### INSTRUCTIONS FOR THE TASK
Look through the data below. Show each line where the string "this" occurs.

### 3D scene scripts
— START —

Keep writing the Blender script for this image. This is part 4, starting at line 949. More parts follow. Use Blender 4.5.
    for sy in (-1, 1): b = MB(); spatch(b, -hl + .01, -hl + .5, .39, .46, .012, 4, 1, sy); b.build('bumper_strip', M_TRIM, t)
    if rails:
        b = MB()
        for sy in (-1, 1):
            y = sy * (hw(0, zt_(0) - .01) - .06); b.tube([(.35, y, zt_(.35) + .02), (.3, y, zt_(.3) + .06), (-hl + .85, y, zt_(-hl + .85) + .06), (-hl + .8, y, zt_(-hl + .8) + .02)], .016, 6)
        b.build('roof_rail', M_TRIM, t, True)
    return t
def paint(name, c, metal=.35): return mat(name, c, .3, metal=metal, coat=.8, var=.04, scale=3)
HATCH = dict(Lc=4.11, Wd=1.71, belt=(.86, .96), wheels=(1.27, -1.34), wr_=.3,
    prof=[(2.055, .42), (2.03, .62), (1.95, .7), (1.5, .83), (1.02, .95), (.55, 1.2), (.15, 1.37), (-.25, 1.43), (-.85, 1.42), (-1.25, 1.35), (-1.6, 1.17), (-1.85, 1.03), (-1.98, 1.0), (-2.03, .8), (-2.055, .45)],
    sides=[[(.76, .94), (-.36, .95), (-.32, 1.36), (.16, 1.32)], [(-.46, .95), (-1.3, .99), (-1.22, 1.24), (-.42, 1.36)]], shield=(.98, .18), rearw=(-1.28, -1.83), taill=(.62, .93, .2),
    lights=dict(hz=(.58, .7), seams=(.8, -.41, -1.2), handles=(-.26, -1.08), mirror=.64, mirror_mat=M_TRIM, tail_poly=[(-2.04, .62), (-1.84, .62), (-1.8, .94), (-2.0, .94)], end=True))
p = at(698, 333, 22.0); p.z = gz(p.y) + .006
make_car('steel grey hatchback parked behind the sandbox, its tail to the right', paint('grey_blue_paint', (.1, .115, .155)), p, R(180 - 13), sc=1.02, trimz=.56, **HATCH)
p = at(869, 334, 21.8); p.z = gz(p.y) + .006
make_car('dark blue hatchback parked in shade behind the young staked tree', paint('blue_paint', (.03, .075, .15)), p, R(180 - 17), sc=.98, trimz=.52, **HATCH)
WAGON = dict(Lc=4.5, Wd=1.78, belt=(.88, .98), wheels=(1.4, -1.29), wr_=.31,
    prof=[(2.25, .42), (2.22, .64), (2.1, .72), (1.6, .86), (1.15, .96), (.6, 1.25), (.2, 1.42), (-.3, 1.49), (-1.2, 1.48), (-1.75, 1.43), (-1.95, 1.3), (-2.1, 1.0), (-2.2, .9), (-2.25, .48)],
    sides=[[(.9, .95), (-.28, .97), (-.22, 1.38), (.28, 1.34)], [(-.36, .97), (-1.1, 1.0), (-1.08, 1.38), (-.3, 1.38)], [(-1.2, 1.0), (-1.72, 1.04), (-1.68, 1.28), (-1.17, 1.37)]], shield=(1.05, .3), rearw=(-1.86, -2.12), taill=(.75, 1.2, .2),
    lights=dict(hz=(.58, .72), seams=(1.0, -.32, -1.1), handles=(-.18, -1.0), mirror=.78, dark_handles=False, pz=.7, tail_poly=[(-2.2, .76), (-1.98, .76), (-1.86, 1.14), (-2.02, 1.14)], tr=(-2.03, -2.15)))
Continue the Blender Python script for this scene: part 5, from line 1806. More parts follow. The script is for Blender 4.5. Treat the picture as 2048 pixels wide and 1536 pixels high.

— END —

### COMPLETED EXERCISE
Keep writing the Blender script for this image. This is part 4, starting at line 949. More parts follow. Use Blender 4.5.
Continue the Blender Python script for this scene: part 5, from line 1806. More parts follow. The script is for Blender 4.5. Treat the picture as 2048 pixels wide and 1536 pixels high.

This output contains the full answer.